#### Stored data:
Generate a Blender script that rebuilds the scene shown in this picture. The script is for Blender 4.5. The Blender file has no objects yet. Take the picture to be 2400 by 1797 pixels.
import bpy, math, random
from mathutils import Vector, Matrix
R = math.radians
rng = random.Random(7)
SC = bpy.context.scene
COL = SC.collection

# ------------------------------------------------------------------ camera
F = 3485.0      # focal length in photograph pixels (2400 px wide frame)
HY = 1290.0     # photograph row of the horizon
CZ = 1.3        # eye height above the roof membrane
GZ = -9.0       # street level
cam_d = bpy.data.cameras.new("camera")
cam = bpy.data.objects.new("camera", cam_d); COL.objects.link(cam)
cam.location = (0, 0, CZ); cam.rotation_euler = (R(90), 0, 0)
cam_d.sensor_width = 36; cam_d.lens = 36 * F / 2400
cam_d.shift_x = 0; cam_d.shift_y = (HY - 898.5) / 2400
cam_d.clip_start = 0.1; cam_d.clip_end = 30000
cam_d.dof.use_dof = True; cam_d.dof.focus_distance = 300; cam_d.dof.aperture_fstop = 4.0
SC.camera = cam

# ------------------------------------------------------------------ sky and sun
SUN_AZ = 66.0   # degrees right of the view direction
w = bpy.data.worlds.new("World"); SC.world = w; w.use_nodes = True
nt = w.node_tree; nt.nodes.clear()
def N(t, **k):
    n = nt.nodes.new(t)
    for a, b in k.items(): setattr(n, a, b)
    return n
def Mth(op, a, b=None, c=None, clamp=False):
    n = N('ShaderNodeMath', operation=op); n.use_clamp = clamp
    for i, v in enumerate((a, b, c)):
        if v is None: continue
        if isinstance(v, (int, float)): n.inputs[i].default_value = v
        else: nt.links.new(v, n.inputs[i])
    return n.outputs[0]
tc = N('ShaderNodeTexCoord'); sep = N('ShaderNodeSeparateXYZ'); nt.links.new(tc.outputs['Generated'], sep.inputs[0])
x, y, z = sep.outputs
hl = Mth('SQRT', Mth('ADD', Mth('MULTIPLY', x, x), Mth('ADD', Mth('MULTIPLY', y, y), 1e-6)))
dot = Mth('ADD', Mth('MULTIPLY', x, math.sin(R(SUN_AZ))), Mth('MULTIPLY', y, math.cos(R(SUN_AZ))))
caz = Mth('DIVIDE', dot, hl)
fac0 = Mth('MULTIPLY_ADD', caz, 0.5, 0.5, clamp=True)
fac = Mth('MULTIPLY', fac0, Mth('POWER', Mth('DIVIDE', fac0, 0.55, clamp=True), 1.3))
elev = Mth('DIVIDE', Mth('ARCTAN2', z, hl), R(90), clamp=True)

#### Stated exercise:
Quote exactly the stretch of lines above that starts at the first one and ends at the line with "SC.camera = cam", and nothing beyond it.

#### Result of the task:
Generate a Blender script that rebuilds the scene shown in this picture. The script is for Blender 4.5. The Blender file has no objects yet. Take the picture to be 2400 by 1797 pixels.
import bpy, math, random
from mathutils import Vector, Matrix
R = math.radians
rng = random.Random(7)
SC = bpy.context.scene
COL = SC.collection

# ------------------------------------------------------------------ camera
F = 3485.0      # focal length in photograph pixels (2400 px wide frame)
HY = 1290.0     # photograph row of the horizon
CZ = 1.3        # eye height above the roof membrane
GZ = -9.0       # street level
cam_d = bpy.data.cameras.new("camera")
cam = bpy.data.objects.new("camera", cam_d); COL.objects.link(cam)
cam.location = (0, 0, CZ); cam.rotation_euler = (R(90), 0, 0)
cam_d.sensor_width = 36; cam_d.lens = 36 * F / 2400
cam_d.shift_x = 0; cam_d.shift_y = (HY - 898.5) / 2400
cam_d.clip_start = 0.1; cam_d.clip_end = 30000
cam_d.dof.use_dof = True; cam_d.dof.focus_distance = 300; cam_d.dof.aperture_fstop = 4.0
SC.camera = cam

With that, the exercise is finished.